E al tempo stesso la sua deposizione tratteggia un quadro a tinte fosche della imprenditoria italiana, in cui, in barba a ogni “etica protestante”, remore e scrupoli vengono cancellati sull’altare del profitto. Un nichilismo capitalistico ispirato a una sorta di fiat pecunia pereat mundus. E qui non si assiste al riemergere degli “spiriti animali” del capitalismo, celebrati dai tea clubs iperliberisti, ma al palesarsi di una sorta di cupio dissolvi, alla rappresentazione icastica in forma di tragedia di un Paese sempre più fondato sulla rendita, in cui languiscono le attività produttive, e spremere quattrini pubblici diviene un obiettivo di molta imprenditoria privata.

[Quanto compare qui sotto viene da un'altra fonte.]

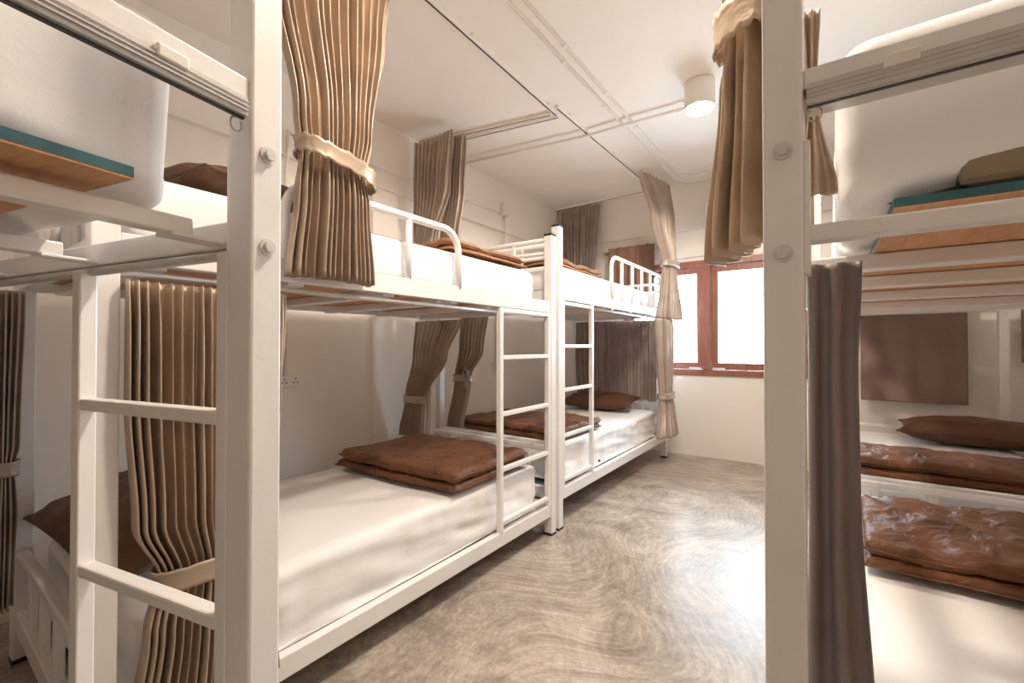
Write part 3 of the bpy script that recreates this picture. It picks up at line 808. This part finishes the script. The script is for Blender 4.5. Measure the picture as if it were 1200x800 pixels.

Come scrivemmo in un volumetto collettivo, curato da Emanuele Piccardo, il crollo del ponte è anche il crollo della modernità, un evento che segna lo sprofondamento di un modello economico e di una cultura imprenditoriale e politica. Il vero disastro precede dunque l’evento: è il disastro umano, tecnico e culturale che lo rende possibile. Più che un giallo, allora, il genere letterario cui appartiene il processo che si sta celebrando è forse il dramma shakespeariano, in cui la morte del protagonista rappresenta l’azzeramento totale di tutte le possibilità, chiude un ciclo di esistenza, e ha sovente una valenza morale che allude all’aprirsi di un’epoca nuova. Chi ha ucciso il ponte Morandi, ha commesso un crimine, ma ha anche ucciso il sonno colpevole che gravava su un intero, torbido periodo storico che abbiamo appena attraversato. Dalle macerie del ponte, e dallo svolgimento del giudizio in corso, ci giunge dunque chiaro un monito: la gestione di infrastrutture pubbliche essenziali difficilmente può essere demandata a privati predaci e inadeguati. Chissà chi saprà ascoltarlo.